***** COLLECTED DATA *****

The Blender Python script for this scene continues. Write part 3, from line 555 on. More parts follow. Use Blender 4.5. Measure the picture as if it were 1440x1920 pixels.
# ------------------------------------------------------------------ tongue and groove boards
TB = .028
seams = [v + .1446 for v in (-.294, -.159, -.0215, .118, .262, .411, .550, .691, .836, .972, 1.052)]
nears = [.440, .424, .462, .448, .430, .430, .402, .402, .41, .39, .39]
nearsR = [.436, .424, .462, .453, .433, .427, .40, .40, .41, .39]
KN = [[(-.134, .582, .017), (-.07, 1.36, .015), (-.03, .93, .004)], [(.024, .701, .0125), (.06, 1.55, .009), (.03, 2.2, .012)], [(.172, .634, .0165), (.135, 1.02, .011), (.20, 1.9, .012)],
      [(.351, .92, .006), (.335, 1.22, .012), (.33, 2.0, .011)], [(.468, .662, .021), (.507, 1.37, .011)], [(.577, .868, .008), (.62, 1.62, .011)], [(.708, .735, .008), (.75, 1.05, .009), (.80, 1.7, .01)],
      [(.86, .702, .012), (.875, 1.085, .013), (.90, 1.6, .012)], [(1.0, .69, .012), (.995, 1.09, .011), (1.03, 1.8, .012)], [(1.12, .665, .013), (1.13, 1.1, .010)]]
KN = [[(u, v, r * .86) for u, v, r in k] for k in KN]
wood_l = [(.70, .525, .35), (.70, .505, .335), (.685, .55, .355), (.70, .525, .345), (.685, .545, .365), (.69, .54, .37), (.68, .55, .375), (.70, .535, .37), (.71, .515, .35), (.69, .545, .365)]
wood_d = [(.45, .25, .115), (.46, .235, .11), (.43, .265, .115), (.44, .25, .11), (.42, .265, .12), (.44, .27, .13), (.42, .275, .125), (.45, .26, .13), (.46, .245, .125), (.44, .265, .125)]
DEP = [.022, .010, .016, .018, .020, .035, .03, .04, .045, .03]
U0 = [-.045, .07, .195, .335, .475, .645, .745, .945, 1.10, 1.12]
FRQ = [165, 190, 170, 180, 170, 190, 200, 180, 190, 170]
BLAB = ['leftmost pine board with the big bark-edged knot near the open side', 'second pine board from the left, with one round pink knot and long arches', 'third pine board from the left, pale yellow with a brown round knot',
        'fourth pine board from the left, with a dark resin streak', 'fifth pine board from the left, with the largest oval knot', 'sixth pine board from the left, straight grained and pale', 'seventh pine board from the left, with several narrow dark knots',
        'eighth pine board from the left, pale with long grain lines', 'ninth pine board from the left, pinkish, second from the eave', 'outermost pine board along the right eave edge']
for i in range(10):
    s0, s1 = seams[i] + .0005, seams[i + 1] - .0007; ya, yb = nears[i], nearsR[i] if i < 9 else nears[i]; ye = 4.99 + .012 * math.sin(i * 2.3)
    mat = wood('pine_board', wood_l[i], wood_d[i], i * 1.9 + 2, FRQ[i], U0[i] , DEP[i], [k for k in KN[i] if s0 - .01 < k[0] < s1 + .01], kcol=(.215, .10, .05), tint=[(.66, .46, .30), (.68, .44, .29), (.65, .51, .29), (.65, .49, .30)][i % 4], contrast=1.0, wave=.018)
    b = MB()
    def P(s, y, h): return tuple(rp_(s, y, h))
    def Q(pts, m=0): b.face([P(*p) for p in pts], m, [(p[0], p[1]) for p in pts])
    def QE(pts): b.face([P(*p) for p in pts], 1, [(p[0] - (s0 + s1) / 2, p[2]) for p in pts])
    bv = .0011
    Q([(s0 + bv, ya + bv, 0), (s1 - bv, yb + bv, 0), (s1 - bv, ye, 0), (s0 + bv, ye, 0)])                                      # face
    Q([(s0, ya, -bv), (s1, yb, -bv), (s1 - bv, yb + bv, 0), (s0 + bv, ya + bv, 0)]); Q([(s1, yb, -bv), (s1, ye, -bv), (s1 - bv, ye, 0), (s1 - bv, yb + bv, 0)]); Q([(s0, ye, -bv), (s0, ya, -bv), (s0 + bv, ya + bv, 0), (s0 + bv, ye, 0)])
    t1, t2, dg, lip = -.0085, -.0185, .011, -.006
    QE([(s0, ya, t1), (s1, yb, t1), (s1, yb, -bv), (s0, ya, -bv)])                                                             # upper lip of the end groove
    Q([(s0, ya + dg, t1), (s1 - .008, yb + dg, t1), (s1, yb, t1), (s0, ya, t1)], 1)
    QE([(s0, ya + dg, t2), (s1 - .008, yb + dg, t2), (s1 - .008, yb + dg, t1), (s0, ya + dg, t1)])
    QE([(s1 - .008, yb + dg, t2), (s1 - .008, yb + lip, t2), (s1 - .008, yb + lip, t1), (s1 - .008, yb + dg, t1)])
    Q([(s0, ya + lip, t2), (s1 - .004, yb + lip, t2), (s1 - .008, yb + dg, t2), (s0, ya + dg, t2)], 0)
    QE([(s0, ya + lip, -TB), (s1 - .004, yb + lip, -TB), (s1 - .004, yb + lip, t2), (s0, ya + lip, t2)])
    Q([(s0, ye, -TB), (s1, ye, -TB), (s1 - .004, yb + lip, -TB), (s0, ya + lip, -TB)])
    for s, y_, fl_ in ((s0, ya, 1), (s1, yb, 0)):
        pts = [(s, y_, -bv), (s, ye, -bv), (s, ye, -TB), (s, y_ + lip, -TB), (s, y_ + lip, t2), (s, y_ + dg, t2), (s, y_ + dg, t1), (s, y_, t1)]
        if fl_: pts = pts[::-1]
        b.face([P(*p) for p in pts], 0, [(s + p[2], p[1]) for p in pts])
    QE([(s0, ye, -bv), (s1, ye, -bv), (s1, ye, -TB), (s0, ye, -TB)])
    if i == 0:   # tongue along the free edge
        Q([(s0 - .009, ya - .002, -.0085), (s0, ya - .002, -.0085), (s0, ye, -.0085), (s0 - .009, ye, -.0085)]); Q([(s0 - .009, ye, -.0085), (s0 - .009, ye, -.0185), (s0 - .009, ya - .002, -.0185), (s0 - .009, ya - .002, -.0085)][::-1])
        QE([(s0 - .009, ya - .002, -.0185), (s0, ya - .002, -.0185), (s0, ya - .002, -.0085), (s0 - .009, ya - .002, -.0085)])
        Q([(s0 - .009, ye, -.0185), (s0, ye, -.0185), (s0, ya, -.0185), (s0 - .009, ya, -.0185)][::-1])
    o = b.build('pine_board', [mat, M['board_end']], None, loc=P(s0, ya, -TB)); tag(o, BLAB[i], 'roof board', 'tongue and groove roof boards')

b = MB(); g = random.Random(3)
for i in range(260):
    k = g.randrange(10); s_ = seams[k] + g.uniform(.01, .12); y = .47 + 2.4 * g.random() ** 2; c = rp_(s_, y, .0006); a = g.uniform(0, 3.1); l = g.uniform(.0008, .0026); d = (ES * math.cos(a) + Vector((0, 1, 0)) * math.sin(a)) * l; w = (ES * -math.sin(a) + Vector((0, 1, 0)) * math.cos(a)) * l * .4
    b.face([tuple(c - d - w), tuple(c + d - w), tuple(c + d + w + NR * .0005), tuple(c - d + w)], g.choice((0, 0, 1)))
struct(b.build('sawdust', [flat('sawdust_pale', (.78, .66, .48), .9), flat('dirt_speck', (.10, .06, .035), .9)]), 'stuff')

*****

Write down every line of the data exactly as it appears above.

**ANSWER FOR THE TASK**
The Blender Python script for this scene continues. Write part 3, from line 555 on. More parts follow. Use Blender 4.5. Measure the picture as if it were 1440x1920 pixels.
# ------------------------------------------------------------------ tongue and groove boards
TB = .028
seams = [v + .1446 for v in (-.294, -.159, -.0215, .118, .262, .411, .550, .691, .836, .972, 1.052)]
nears = [.440, .424, .462, .448, .430, .430, .402, .402, .41, .39, .39]
nearsR = [.436, .424, .462, .453, .433, .427, .40, .40, .41, .39]
KN = [[(-.134, .582, .017), (-.07, 1.36, .015), (-.03, .93, .004)], [(.024, .701, .0125), (.06, 1.55, .009), (.03, 2.2, .012)], [(.172, .634, .0165), (.135, 1.02, .011), (.20, 1.9, .012)],
      [(.351, .92, .006), (.335, 1.22, .012), (.33, 2.0, .011)], [(.468, .662, .021), (.507, 1.37, .011)], [(.577, .868, .008), (.62, 1.62, .011)], [(.708, .735, .008), (.75, 1.05, .009), (.80, 1.7, .01)],
      [(.86, .702, .012), (.875, 1.085, .013), (.90, 1.6, .012)], [(1.0, .69, .012), (.995, 1.09, .011), (1.03, 1.8, .012)], [(1.12, .665, .013), (1.13, 1.1, .010)]]
KN = [[(u, v, r * .86) for u, v, r in k] for k in KN]
wood_l = [(.70, .525, .35), (.70, .505, .335), (.685, .55, .355), (.70, .525, .345), (.685, .545, .365), (.69, .54, .37), (.68, .55, .375), (.70, .535, .37), (.71, .515, .35), (.69, .545, .365)]
wood_d = [(.45, .25, .115), (.46, .235, .11), (.43, .265, .115), (.44, .25, .11), (.42, .265, .12), (.44, .27, .13), (.42, .275, .125), (.45, .26, .13), (.46, .245, .125), (.44, .265, .125)]
DEP = [.022, .010, .016, .018, .020, .035, .03, .04, .045, .03]
U0 = [-.045, .07, .195, .335, .475, .645, .745, .945, 1.10, 1.12]
FRQ = [165, 190, 170, 180, 170, 190, 200, 180, 190, 170]
BLAB = ['leftmost pine board with the big bark-edged knot near the open side', 'second pine board from the left, with one round pink knot and long arches', 'third pine board from the left, pale yellow with a brown round knot',
        'fourth pine board from the left, with a dark resin streak', 'fifth pine board from the left, with the largest oval knot', 'sixth pine board from the left, straight grained and pale', 'seventh pine board from the left, with several narrow dark knots',
        'eighth pine board from the left, pale with long grain lines', 'ninth pine board from the left, pinkish, second from the eave', 'outermost pine board along the right eave edge']
for i in range(10):
    s0, s1 = seams[i] + .0005, seams[i + 1] - .0007; ya, yb = nears[i], nearsR[i] if i < 9 else nears[i]; ye = 4.99 + .012 * math.sin(i * 2.3)
    mat = wood('pine_board', wood_l[i], wood_d[i], i * 1.9 + 2, FRQ[i], U0[i] , DEP[i], [k for k in KN[i] if s0 - .01 < k[0] < s1 + .01], kcol=(.215, .10, .05), tint=[(.66, .46, .30), (.68, .44, .29), (.65, .51, .29), (.65, .49, .30)][i % 4], contrast=1.0, wave=.018)
    b = MB()
    def P(s, y, h): return tuple(rp_(s, y, h))
    def Q(pts, m=0): b.face([P(*p) for p in pts], m, [(p[0], p[1]) for p in pts])
    def QE(pts): b.face([P(*p) for p in pts], 1, [(p[0] - (s0 + s1) / 2, p[2]) for p in pts])
    bv = .0011
    Q([(s0 + bv, ya + bv, 0), (s1 - bv, yb + bv, 0), (s1 - bv, ye, 0), (s0 + bv, ye, 0)])                                      # face
    Q([(s0, ya, -bv), (s1, yb, -bv), (s1 - bv, yb + bv, 0), (s0 + bv, ya + bv, 0)]); Q([(s1, yb, -bv), (s1, ye, -bv), (s1 - bv, ye, 0), (s1 - bv, yb + bv, 0)]); Q([(s0, ye, -bv), (s0, ya, -bv), (s0 + bv, ya + bv, 0), (s0 + bv, ye, 0)])
    t1, t2, dg, lip = -.0085, -.0185, .011, -.006
    QE([(s0, ya, t1), (s1, yb, t1), (s1, yb, -bv), (s0, ya, -bv)])                                                             # upper lip of the end groove
    Q([(s0, ya + dg, t1), (s1 - .008, yb + dg, t1), (s1, yb, t1), (s0, ya, t1)], 1)
    QE([(s0, ya + dg, t2), (s1 - .008, yb + dg, t2), (s1 - .008, yb + dg, t1), (s0, ya + dg, t1)])
    QE([(s1 - .008, yb + dg, t2), (s1 - .008, yb + lip, t2), (s1 - .008, yb + lip, t1), (s1 - .008, yb + dg, t1)])
    Q([(s0, ya + lip, t2), (s1 - .004, yb + lip, t2), (s1 - .008, yb + dg, t2), (s0, ya + dg, t2)], 0)
    QE([(s0, ya + lip, -TB), (s1 - .004, yb + lip, -TB), (s1 - .004, yb + lip, t2), (s0, ya + lip, t2)])
    Q([(s0, ye, -TB), (s1, ye, -TB), (s1 - .004, yb + lip, -TB), (s0, ya + lip, -TB)])
    for s, y_, fl_ in ((s0, ya, 1), (s1, yb, 0)):
        pts = [(s, y_, -bv), (s, ye, -bv), (s, ye, -TB), (s, y_ + lip, -TB), (s, y_ + lip, t2), (s, y_ + dg, t2), (s, y_ + dg, t1), (s, y_, t1)]
        if fl_: pts = pts[::-1]
        b.face([P(*p) for p in pts], 0, [(s + p[2], p[1]) for p in pts])
    QE([(s0, ye, -bv), (s1, ye, -bv), (s1, ye, -TB), (s0, ye, -TB)])
    if i == 0:   # tongue along the free edge
        Q([(s0 - .009, ya - .002, -.0085), (s0, ya - .002, -.0085), (s0, ye, -.0085), (s0 - .009, ye, -.0085)]); Q([(s0 - .009, ye, -.0085), (s0 - .009, ye, -.0185), (s0 - .009, ya - .002, -.0185), (s0 - .009, ya - .002, -.0085)][::-1])
        QE([(s0 - .009, ya - .002, -.0185), (s0, ya - .002, -.0185), (s0, ya - .002, -.0085), (s0 - .009, ya - .002, -.0085)])
        Q([(s0 - .009, ye, -.0185), (s0, ye, -.0185), (s0, ya, -.0185), (s0 - .009, ya, -.0185)][::-1])
    o = b.build('pine_board', [mat, M['board_end']], None, loc=P(s0, ya, -TB)); tag(o, BLAB[i], 'roof board', 'tongue and groove roof boards')

b = MB(); g = random.Random(3)
for i in range(260):
    k = g.randrange(10); s_ = seams[k] + g.uniform(.01, .12); y = .47 + 2.4 * g.random() ** 2; c = rp_(s_, y, .0006); a = g.uniform(0, 3.1); l = g.uniform(.0008, .0026); d = (ES * math.cos(a) + Vector((0, 1, 0)) * math.sin(a)) * l; w = (ES * -math.sin(a) + Vector((0, 1, 0)) * math.cos(a)) * l * .4
    b.face([tuple(c - d - w), tuple(c + d - w), tuple(c + d + w + NR * .0005), tuple(c - d + w)], g.choice((0, 0, 1)))
struct(b.build('sawdust', [flat('sawdust_pale', (.78, .66, .48), .9), flat('dirt_speck', (.10, .06, .035), .9)]), 'stuff')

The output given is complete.